4. Anche sulle questioni di compatibilità costituzionale della novella la Corte palermitana si è diffusa con ricchezza di argomentazione, pervenendo per tutte ad un giudizio di manifesta infondatezza.

In sintesi, la rinnovazione della istruttoria nel giudizio d’appello contro la sentenza assolutoria sarebbe giustificata proprio dal rafforzamento della presunzione di innocenza connesso al deliberato del primo giudice, e costituirebbe attuazione dei principi del giusto processo, valendo a prevenire una decisione di condanna assunta su basi cognitive inadeguate.
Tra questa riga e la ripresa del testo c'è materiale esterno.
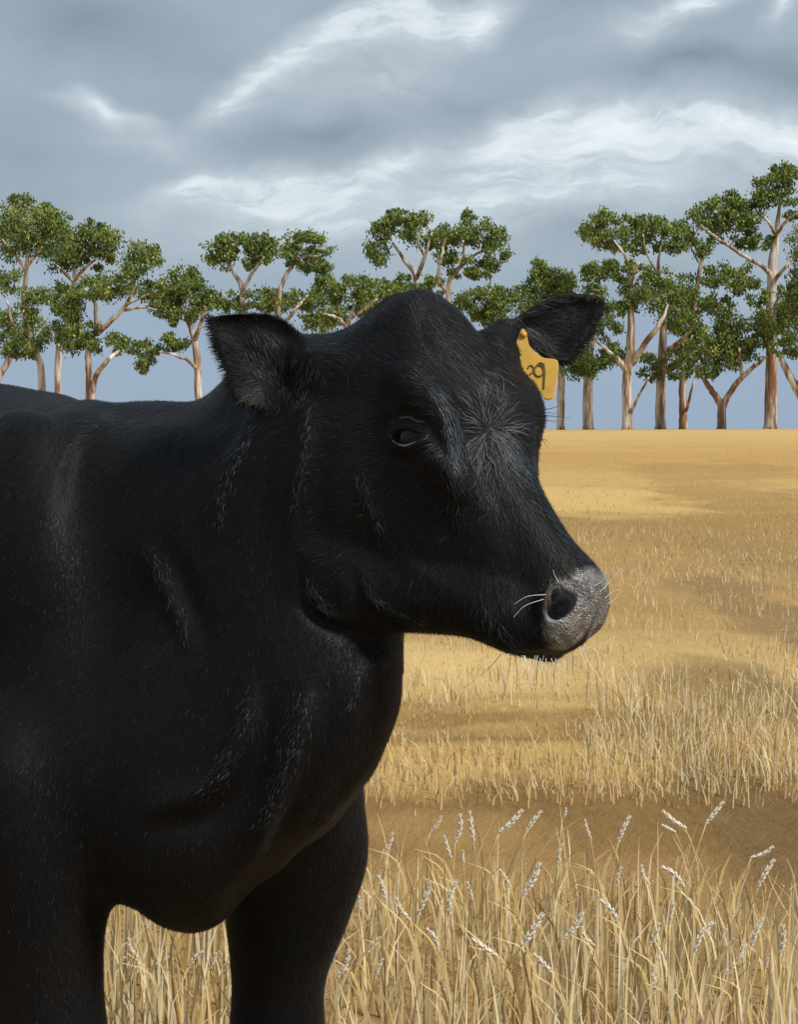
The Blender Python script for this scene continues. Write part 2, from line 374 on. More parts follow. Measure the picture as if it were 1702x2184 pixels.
# ------------------------------------------------------------------ wheat stalks, each its own thing
def zw(ax, ay, bx_, by_): return (671.6+.6054*ax, 1501.3+.6054*ay, 671.6+.6054*bx_, 1501.3+.6054*by_)
def zl(ax, ay, bx_, by_): return (.5107*ax, 1343.2+.5107*ay, .5107*bx_, 1343.2+.5107*by_)
WH = [zw(*a) for a in [(448,392,408,450),(512,385,495,485),(545,375,560,480),(455,462,480,540),(733,370,652,450),(800,375,745,450),(885,365,872,405),
 (952,405,972,470),(1112,392,1070,485),(1225,375,1305,435),(1442,342,1380,420),(1222,425,1270,450),(1618,500,1540,540),(1622,545,1565,640),(275,452,237,525),
 (873,490,866,568),(523,515,525,560),(650,580,690,645),(793,555,737,670),(1080,572,1072,650),(1152,565,1178,632),(1222,572,1300,640),(222,602,250,690),
 (410,628,365,740),(498,620,474,740),(537,625,557,690),(287,680,335,760),(155,675,155,735),(1005,688,1070,775),(805,735,725,860),(945,730,880,825),
 (940,780,985,850),(1265,700,1252,775),(1215,768,1180,850),(1407,765,1340,870),(1580,750,1540,850),(1650,775,1640,885),(1450,790,1435,830),
 (1512,845,1445,950),(1610,880,1590,930),(232,820,168,890),(392,788,435,870),(552,825,640,885),(770,878,840,950),(1212,885,1200,1000),(120,862,80,960),
 (240,895,212,965)]]
WL = [zl(*a) for a in [(535,1285,570,1365),(522,1365,490,1415),(660,1370,625,1425),(710,1362,680,1410),(850,1340,785,1410),(903,1348,875,1410),(955,1385,925,1415)]]
ORD = ['first','second','third','fourth','fifth','sixth','seventh','eighth','ninth','tenth','eleventh','twelfth','thirteenth','fourteenth','fifteenth','sixteenth','seventeenth','eighteenth','nineteenth','twentieth','twenty first']
rows = {}
for e_ in WH:
    rows.setdefault('top row of ears' if e_[1] < 1805 else 'second row of ears' if e_[1] < 1925 else 'lowest row of ears', []).append(e_)
rows['gap between the front legs'] = WL

def seed_head_mesh(path, rad):
    """rachis with overlapping paired grains and short awns"""
    P = smooth_path(path, 12); V, Q, T = [], [], []
    def grain(c, ax, r, ln):
        up = ax/np.linalg.norm(ax); a = np.cross(up, [0, 1., .1]); a /= np.linalg.norm(a); b = np.cross(up, a)
        base = sum(len(v) for v in V); pts = []
        for (t_, rr) in ((-.5, .25), (-.2, .95), (.15, 1), (.5, .35)):
            for k in range(5):
                th = k*2*math.pi/5
                pts.append(c+up*ln*t_+r*rr*(math.cos(th)*a+math.sin(th)*b))
        pts.append(c+up*ln*.72); V.append(np.array(pts))
        for i in range(3):
            for k in range(5):
                k2 = (k+1) % 5; Q.append((base+i*5+k, base+i*5+k2, base+(i+1)*5+k2, base+(i+1)*5+k))
        for k in range(5): T.append((base+15+k, base+15+(k+1) % 5, base+20))
    n = 15; Lh = np.linalg.norm(P[-1]-P[0])
    for i in range(n):
        k = int(i/(n-1)*10.99); c_ = P[k]; tg = P[min(k+1, 11)]-P[max(k-1, 0)]; tg = tg/np.linalg.norm(tg)
        side = np.array([tg[2], 0, -tg[0]]); s_ = 1 if i % 2 else -1
        env = .55+.6*math.sin(math.pi*(i+.8)/(n+.6))
        grain(c_+side*s_*rad*.55*env, tg*1.0+side*s_*.34, rad*.42*env, Lh*.16)
        if i % 2 == 0: grain(c_+np.array([0, -rad*.5*env, 0]), tg*1.0+np.array([0, -.25, 0]), rad*.38*env, Lh*.15)
    v2, q2, t2, _ = tubes([[(*q, rad*.22) for q in P]], 5)
    b0 = sum(len(v) for v in V); V.append(v2)
    Q += [tuple(b0+i for i in q) for q in q2]; T += [tuple(b0+i for i in q) for q in t2]
    return np.concatenate(V), Q, T

def wheat(e_, d, label):
    tx, ty, bx_, by_ = e_
    tip, neck = W(tx, ty, d-.01), W(bx_, by_, d)
    direction = neck-tip; slope = direction[0]/max(.02, -direction[2])
    drop = neck[2]; fx = neck[0] - 0 + np.clip(slope, -.9, .9)*drop*random.uniform(.28, .5)
    fy = d+random.uniform(-.05, .1); foot = np.array([fx, fy, float(ground_z(fx, fy))])
    root = empty('wheat_stalk', foot); tag(root, label, 'wheat', 'pale wheat stalks in the foreground')
    mid = neck*.45+foot*.55; mid[0] = neck[0]+np.clip(slope, -.9, .9)*drop*.25
    path = smooth_path([foot-[0, 0, .01], mid, neck], 9)
    v, q, t_, _ = tubes([[(*p, .0026-.0013*i/8) for i, p in enumerate(path)]], 5)
    mesh_np('stem', v, q, t_, m_stem, root, True, loc=foot)
    big = np.linalg.norm(tip-neck)
    bend = (tip+neck)/2 + np.array([-(tip-neck)[2], 0, (tip-neck)[0]])*random.uniform(-.12, .12)
    v, q, t_ = seed_head_mesh([neck, bend, tip], min(.0072, max(.0038, big*.072)))
    mesh_np('seed_head', v, q, t_, m_ear, root, False, loc=foot)
    # one long leaf blade leaving the stem
    k = random.choice((2, 3)); s_ = random.choice((-1, 1)); L = random.uniform(.12, .2)
    p0 = path[k]; pts = smooth_path([p0, p0+[s_*L*.18, -.01, L*.6], p0+[s_*L*.55, -.02, L*random.uniform(.75, 1)]], 7)
    V = []; 
    for i, p in enumerate(pts):
        ww = .0035*(1-(i/6)**2)+.0003; V += [p+[-ww, 0, 0], p+[ww, .002, 0]]
    mesh_np('leaf', np.array(V), [(2*i, 2*i+1, 2*i+3, 2*i+2) for i in range(6)], None, m_stem, root, True, loc=foot)

for rn, lst in rows.items():
    lst.sort(key=lambda e: e[0])
    for i, e_ in enumerate(lst):
        dd = {'t': 4.2, 's': 3.85, 'l': 3.5, 'g': 3.5}[rn[0]] + random.uniform(-.12, .12)
        ln = e_[0]-e_[2]; look = 'leaning right' if ln > 16 else 'leaning left' if ln < -16 else 'standing upright'
        if rn[0] == 'g': lab = f'pale wheat ear {look}, {ORD[i]} from the left between the front legs'
        else: lab = f'pale wheat ear {look}, {ORD[i]} from the left in the {rn}'
        wheat(e_, dd, lab)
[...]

Di fronte all’interesse generale all’accertamento dei fatti, ed a quello particolare segnato dal giusto processo come garanzia dell’individuo, la scelta dell’imputato per il rito abbreviato sarebbe “recessiva”. D’altra parte – ha proseguito la Corte – è stato da tempo chiarito che, con l’accesso al rito abbreviato, l’imputato non conquista un diritto al blocco degli atti, tanto è vero che, con le riforme del 1999, una integrazione officiosa della prova è stata introdotta anche per il giudizio di primo grado.

Rilievi specifici sono dedicati, nell’ordinanza, anche alle questioni concernenti il principio di durata ragionevole del processo, la riserva di legge in materia di processo penale e la copertura finanziaria delle leggi di riforma.

 

5. La Corte palermitana, naturalmente, ha trattato anche il tema dei presupposti e dei limiti alla luce dei quali il giudice d’appello è chiamato, secondo la novella, a disporre l’assunzione della prova dichiarativa.

L’obbligatorietà della rinnovazione è pur sempre «correlata ai motivi attinenti alla valutazione» della predetta prova: dunque si ritiene che «non tutte le prove dichiarative debbano essere rinnovate ma solo quelle la cui valutazione effettuata dal primo Giudice sia contestata nell'atto di appello e che assuma la qualità di "prova decisiva", ossia di prova la cui valutazione abbia condotto il primo Giudicante alla pronuncia assolutoria e che, nella logica dell'impugnante, risulti decisiva per il ribaltamento della pronuncia assolutoria».